_WHAT TO PRODUCE_
Write out exactly the lines from the line with "cav[m] = np.maximum(cav[m], np.exp(-(best" through the line with "return h, cav", including both, and nothing more.

_SUPPLIED DATA_
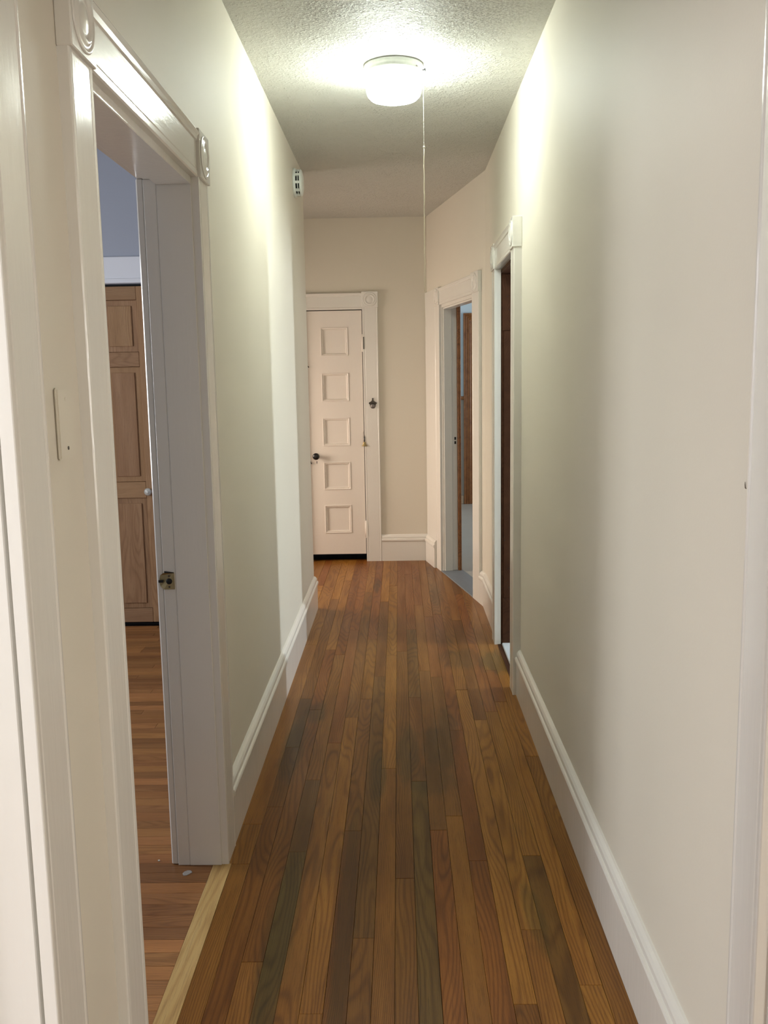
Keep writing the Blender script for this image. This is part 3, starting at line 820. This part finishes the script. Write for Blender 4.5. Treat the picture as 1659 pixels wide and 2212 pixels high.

---

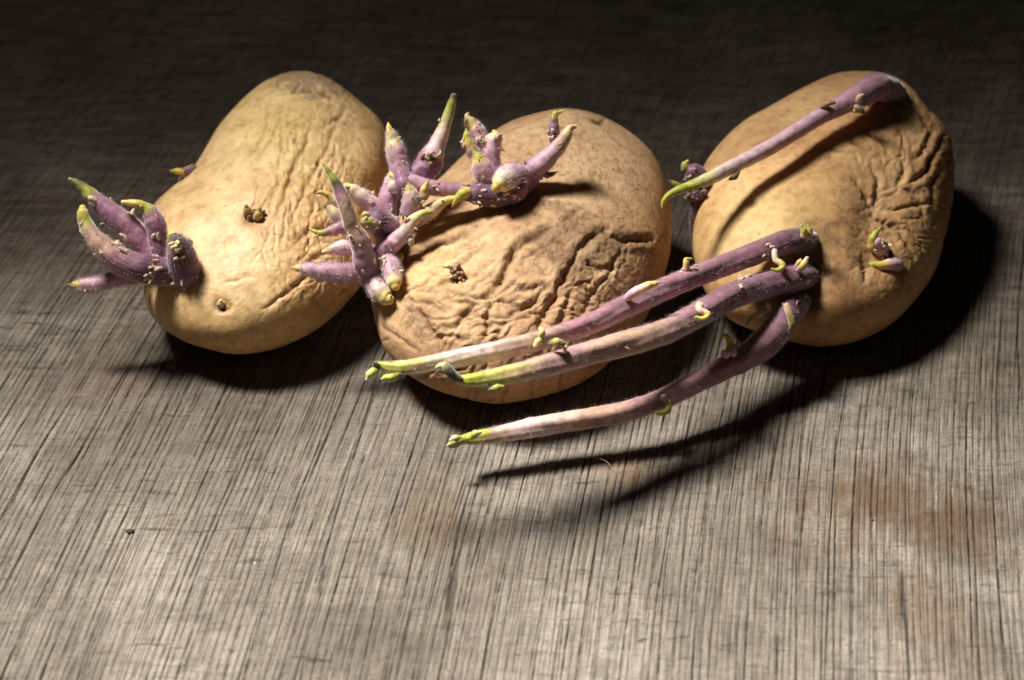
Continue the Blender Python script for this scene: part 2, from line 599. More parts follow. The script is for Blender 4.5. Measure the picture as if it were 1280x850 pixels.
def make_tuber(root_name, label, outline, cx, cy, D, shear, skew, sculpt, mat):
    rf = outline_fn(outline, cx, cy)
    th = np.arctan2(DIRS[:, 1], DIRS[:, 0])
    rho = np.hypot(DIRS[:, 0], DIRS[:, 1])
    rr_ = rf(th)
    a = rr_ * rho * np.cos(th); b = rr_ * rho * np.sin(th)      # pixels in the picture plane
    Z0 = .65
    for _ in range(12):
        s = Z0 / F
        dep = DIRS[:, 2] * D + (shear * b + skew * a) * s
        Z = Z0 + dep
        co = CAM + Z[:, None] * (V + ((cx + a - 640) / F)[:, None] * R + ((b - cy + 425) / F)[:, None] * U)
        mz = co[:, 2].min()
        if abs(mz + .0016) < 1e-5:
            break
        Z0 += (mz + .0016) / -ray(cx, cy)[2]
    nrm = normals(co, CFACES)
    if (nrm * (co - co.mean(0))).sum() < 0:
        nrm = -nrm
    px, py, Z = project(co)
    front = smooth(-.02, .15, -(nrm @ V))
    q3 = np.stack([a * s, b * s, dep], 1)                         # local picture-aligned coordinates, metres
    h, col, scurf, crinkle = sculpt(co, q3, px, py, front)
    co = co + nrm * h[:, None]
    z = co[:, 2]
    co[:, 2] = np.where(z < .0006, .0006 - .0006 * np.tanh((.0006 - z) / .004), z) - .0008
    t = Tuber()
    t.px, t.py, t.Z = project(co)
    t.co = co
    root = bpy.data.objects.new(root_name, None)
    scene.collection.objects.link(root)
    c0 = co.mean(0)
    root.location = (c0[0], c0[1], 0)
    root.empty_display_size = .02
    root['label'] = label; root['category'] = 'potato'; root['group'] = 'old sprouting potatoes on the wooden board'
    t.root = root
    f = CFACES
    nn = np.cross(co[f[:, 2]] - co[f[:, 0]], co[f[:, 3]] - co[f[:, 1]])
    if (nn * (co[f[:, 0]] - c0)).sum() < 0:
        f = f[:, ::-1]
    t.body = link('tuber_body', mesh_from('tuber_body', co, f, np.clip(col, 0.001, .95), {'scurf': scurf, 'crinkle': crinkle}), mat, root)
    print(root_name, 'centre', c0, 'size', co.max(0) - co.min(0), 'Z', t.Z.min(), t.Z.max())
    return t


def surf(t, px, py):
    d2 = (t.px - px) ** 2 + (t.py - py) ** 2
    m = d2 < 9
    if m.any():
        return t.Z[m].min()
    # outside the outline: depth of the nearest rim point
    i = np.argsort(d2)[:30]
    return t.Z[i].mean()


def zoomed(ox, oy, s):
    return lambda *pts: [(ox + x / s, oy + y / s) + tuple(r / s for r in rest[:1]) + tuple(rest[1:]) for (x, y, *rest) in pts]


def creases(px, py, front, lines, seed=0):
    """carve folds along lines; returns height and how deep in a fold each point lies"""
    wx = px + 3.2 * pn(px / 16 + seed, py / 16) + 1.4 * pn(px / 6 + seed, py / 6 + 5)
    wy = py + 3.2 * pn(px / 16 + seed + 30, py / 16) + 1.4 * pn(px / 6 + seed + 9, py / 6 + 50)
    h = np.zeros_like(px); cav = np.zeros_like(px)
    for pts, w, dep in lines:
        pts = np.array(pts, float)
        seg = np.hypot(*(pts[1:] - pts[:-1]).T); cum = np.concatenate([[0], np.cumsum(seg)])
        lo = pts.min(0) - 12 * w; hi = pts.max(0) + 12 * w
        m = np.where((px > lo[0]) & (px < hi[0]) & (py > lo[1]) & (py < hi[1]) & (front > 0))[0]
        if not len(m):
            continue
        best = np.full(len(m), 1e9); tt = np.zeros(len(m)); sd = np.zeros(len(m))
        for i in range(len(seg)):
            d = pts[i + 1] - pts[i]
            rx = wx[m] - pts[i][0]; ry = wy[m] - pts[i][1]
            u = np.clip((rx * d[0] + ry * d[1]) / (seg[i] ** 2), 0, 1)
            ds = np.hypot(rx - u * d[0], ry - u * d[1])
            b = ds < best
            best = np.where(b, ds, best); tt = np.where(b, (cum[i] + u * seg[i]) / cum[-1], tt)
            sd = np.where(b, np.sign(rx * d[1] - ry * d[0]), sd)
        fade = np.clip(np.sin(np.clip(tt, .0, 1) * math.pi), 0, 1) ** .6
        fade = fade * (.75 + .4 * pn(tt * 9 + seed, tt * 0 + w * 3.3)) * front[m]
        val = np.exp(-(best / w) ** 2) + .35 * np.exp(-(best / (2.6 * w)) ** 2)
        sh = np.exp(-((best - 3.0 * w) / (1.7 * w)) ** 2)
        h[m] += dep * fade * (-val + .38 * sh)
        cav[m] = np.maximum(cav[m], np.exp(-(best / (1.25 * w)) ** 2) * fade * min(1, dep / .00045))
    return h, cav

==

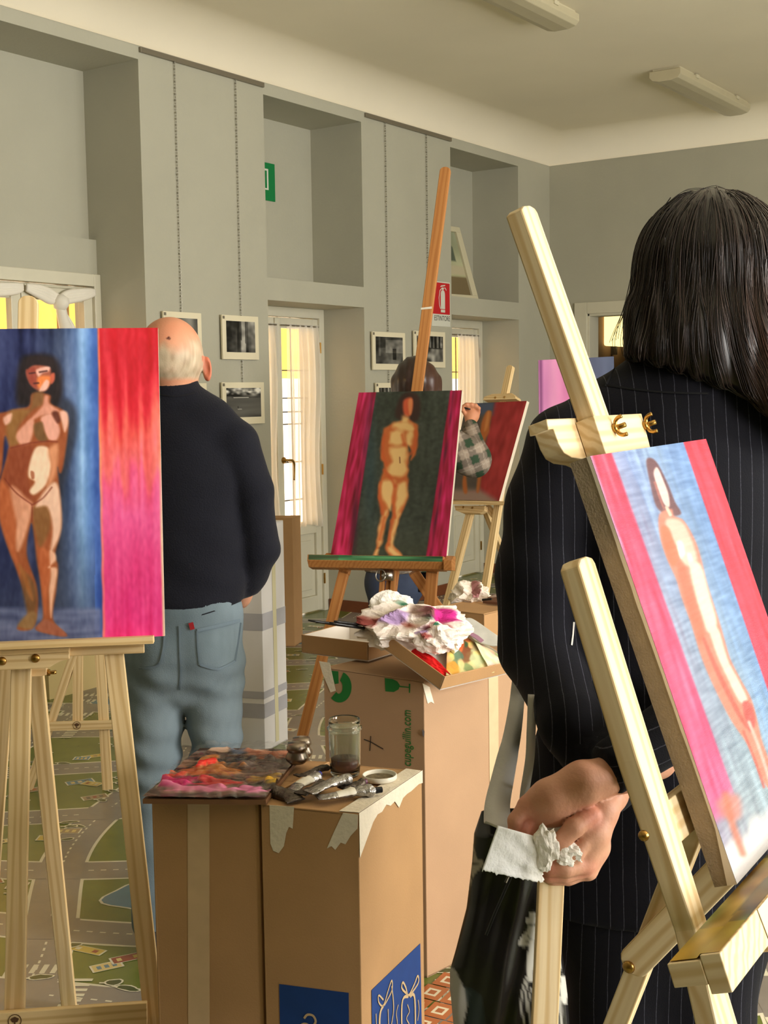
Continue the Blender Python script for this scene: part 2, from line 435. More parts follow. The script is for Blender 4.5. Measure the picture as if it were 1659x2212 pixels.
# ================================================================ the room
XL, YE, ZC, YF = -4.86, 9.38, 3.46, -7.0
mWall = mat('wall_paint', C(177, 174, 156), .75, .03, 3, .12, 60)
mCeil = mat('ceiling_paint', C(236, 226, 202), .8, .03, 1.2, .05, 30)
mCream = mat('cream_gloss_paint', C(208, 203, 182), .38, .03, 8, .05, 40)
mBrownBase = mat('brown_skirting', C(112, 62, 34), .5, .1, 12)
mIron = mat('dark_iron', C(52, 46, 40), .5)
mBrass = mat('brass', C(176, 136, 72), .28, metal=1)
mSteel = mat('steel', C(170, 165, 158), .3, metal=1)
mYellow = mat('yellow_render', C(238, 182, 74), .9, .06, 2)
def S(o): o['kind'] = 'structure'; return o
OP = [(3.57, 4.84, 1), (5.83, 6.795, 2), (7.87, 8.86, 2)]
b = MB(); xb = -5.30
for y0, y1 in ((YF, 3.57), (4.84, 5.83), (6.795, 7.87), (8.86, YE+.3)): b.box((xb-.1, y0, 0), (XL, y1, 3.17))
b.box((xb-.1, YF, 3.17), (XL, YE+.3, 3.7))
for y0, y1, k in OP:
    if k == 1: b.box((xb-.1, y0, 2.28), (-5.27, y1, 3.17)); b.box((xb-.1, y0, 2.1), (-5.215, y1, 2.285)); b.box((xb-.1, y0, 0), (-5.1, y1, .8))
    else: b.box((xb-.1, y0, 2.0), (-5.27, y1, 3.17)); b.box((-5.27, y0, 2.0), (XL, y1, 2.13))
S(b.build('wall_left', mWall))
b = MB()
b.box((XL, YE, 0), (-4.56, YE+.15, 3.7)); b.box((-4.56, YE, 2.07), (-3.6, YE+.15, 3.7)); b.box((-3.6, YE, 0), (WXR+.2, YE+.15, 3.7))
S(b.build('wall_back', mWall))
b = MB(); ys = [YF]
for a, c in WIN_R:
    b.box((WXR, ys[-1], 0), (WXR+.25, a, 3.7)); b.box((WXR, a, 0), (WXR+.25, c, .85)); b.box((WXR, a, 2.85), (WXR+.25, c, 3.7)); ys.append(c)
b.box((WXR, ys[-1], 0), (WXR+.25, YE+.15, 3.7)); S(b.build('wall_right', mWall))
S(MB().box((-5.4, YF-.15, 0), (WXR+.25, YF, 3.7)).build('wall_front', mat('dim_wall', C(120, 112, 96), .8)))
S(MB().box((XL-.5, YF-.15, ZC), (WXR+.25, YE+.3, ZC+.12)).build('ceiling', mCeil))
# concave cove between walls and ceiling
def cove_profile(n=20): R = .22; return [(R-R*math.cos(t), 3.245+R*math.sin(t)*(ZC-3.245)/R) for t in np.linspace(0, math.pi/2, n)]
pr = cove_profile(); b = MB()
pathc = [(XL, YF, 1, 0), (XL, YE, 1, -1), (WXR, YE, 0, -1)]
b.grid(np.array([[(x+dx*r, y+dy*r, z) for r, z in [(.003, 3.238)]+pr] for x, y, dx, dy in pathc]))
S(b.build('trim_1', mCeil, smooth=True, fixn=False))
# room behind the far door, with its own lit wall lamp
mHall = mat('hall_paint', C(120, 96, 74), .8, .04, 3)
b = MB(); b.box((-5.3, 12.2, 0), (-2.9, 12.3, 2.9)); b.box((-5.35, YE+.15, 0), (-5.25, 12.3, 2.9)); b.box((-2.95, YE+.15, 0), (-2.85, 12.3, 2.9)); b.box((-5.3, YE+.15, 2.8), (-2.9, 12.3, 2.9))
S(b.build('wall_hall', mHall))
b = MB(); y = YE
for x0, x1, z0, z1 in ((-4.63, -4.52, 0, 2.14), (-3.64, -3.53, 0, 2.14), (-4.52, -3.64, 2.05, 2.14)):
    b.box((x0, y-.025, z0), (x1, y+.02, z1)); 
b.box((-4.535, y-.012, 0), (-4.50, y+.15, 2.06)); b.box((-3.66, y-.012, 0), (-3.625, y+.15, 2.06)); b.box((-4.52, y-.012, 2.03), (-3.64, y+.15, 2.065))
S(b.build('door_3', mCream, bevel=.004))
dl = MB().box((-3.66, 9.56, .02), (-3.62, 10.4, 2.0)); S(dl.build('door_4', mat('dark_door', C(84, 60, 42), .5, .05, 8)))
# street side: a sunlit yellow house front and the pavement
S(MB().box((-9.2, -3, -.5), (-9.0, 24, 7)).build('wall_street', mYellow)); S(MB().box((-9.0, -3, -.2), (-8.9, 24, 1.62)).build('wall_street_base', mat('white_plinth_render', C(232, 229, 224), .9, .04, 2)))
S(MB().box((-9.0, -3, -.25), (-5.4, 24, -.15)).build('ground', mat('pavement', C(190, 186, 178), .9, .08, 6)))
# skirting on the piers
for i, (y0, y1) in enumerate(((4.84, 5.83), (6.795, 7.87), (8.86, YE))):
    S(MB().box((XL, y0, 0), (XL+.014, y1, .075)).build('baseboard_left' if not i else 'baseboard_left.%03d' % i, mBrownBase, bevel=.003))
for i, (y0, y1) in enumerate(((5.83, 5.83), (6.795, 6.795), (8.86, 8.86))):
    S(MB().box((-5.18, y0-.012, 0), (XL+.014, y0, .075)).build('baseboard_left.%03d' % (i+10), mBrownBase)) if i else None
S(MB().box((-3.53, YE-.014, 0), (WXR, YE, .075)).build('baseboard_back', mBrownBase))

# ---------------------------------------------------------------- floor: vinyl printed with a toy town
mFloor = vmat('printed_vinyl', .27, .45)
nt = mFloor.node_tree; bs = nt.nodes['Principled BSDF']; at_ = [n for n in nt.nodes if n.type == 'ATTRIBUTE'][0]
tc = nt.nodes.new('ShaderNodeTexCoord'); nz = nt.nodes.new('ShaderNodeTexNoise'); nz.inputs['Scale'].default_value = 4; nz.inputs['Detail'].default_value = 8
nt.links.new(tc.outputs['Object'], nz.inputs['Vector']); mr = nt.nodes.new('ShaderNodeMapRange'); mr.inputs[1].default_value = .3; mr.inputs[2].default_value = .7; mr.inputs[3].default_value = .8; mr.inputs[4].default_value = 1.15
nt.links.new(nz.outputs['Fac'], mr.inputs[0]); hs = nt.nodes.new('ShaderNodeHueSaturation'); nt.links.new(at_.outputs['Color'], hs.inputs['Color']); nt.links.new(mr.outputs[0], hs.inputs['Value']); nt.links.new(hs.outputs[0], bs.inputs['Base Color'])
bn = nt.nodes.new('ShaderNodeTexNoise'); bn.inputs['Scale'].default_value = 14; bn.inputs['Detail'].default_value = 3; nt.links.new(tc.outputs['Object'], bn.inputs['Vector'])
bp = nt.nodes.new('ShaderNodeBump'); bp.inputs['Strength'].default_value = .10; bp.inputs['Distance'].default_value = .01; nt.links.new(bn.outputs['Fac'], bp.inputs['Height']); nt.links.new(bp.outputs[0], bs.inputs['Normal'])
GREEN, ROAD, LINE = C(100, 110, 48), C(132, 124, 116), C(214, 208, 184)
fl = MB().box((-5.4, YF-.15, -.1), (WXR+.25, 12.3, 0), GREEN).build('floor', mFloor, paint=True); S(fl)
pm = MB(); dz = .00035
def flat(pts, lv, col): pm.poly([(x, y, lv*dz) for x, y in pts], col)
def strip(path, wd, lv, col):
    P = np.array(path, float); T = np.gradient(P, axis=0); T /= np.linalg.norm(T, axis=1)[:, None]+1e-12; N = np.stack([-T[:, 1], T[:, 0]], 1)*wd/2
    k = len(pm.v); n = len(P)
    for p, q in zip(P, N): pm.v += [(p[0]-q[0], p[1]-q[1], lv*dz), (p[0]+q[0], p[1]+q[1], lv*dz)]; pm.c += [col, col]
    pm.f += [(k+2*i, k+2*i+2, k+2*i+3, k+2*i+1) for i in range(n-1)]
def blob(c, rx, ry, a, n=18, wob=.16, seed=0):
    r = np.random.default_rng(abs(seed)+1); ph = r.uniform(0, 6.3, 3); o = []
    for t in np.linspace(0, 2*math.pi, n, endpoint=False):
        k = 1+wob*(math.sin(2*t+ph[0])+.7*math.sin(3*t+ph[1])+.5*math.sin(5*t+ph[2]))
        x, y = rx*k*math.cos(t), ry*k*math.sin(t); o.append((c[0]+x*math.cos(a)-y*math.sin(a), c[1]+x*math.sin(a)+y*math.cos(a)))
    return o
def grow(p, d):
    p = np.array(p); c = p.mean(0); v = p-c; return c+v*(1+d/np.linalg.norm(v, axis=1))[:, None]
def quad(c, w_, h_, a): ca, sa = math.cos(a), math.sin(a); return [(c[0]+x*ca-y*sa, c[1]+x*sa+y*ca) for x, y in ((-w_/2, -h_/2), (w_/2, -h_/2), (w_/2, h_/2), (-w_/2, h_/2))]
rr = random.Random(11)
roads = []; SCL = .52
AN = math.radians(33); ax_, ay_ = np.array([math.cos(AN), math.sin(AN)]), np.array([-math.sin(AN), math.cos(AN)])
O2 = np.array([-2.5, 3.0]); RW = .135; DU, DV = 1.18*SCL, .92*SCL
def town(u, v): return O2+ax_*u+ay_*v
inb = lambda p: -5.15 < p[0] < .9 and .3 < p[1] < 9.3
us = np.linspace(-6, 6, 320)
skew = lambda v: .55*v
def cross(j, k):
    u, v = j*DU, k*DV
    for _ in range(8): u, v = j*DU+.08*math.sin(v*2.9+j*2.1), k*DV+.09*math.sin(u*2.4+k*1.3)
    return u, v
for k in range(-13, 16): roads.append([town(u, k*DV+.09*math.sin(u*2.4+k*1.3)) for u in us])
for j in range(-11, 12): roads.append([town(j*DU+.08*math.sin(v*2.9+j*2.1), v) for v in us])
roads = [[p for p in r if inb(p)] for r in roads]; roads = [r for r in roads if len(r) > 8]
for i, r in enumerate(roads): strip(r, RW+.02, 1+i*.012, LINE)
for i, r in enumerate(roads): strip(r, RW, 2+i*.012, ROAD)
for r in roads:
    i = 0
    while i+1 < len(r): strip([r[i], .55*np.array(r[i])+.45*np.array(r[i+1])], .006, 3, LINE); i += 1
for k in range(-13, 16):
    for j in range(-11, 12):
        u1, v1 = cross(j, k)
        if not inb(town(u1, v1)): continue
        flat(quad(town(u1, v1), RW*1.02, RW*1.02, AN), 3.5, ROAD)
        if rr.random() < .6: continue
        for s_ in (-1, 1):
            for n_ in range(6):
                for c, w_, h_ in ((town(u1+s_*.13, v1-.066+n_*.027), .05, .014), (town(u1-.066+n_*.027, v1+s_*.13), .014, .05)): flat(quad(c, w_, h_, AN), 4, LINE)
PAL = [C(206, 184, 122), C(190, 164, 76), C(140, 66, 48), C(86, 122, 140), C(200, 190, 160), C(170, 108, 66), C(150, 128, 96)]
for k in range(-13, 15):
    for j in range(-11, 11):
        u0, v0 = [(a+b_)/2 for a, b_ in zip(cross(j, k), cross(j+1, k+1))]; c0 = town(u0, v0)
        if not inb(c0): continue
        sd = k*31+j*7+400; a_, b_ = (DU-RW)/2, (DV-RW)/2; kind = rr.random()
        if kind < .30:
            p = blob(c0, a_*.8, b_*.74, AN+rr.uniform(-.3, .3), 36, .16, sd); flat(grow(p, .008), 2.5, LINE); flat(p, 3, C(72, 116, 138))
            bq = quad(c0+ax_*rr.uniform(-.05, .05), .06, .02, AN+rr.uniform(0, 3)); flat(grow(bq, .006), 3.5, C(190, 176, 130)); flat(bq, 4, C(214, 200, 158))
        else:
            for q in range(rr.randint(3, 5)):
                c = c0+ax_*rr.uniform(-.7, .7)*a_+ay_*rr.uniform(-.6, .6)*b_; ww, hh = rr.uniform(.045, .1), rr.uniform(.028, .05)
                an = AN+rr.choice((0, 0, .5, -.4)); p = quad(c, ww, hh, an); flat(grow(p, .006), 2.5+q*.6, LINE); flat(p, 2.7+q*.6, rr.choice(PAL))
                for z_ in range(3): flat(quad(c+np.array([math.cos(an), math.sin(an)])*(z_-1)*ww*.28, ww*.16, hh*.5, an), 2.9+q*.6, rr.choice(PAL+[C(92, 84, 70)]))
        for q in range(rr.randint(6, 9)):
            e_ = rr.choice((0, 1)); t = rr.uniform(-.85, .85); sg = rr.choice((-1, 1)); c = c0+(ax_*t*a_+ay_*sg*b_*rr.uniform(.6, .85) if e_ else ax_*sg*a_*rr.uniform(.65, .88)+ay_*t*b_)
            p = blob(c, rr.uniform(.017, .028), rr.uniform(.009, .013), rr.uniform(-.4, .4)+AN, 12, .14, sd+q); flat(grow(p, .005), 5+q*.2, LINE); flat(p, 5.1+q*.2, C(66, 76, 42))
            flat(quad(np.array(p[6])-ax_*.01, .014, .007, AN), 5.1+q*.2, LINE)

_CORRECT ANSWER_
        cav[m] = np.maximum(cav[m], np.exp(-(best / (1.25 * w)) ** 2) * fade * min(1, dep / .00045))
    return h, cav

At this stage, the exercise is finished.